Tuesday 10 June 2014

Reflections on the nature and meaning of Mother in Heaven in Mormon theology

Stimulated by


Male and female roles are not symmetrical but instead of a different nature, different in nature the one from the other.

The way the complementarity of the sexes is (in contrast) usually (but misleadingly) described is a very 'masculine' way (suitable to public discourse, by analogy with societal policy arrangements) - for instance that The Man is 'in charge of' X and The Woman 'in charge of Y' (e.g. the idea that Woman is in charge of House and Family, and Man ICH The Family Economy and Foreign Policy) - but this never rings true, even with respect to humans.

And even less so with gods - since any such division seems to invite unification as one being; just as any 'division of powers' tends to collapse into a unity of power.

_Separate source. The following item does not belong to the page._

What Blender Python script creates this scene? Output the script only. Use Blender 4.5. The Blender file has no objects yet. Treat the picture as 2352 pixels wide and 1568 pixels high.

But if the reality is that the complementarity is of natures and qualities rather than domains of jurisdiction, then that seems closer to reality for humans, and more comprehensible for deities.

If one being is of a certain nature and another being of a different and complementary nature - then these natures cannot be united in a single being - because they are incompatible.


If you think of the character of the ideal mother and the character of the ideal father - these two simply cannot be combined in a single being; because many of the perfections of the one are opposed to the other.

(Just think of actual examples of the best of good families - if you know any.)

A hybrid mother-father is not, in fact, a combination of mother and father but necessarily something else altogether (most likely an averaged compromise - inferior to either individually; or something which oscillates from one to the other nature - and therefore partakes of the inhuman).


This argument is simply at the level of common sense and common experience. 

An androgynous being does not combine the man and woman but is an intermediate average; and neither does a hermaphrodite.

There is, in fact, nothing that combines the male and female in a full and real sense.


So, in trying to understand, define, formulate ideas about Mother in Heaven - I think we must beware of trying to impose quantitative symmetries which would not be applicable to earthly humans.

An analogy would be a Great Man - a great political or religious leader, a great creative genius - someone who had personally vastly influenced public life ... Imagine (as sometimes happens) that the Great Man always insists, and with perfect truth, that 'I owe it all to my Wife', that he 'could not have done it without my Wife'.

Now if we tried to understand this truthful statement in terms of the Great Man's public works we would be missing the point completely - that would be to regard the Great Man's wife as merely some kind of servant - yet that is clearly not the situation; it is not what is implied by the truthful statements of the Great Man himself.

Typically, it is not possible for an outsider to know what is meant by the Husband's truthful statement 'I could not have done it without her. The Wife's work is outwith the public domain, hidden from external view - it is absolutely real and solid and yet at the same time somehow covert, implicit: a Wife's work is a mystery in a way that the Husband's work is not a mystery.

My guess is that something very similar applies to Mother in Heaven. The role and function of God the Father is primarily understandable because it is public, outward, creative; but the role and function of Mother in Heaven is solid and yet mysterious.


Mother in Heaven's role is fundamentally and intrinsically mysterious but not for any esoteric or difficult to understand reason; but 'simply' in the same way and for the same reason that any Wife's role may be mysterious in relation to the attainments of any Great Man: real and absolutely necessary - yet opaque to the external eye.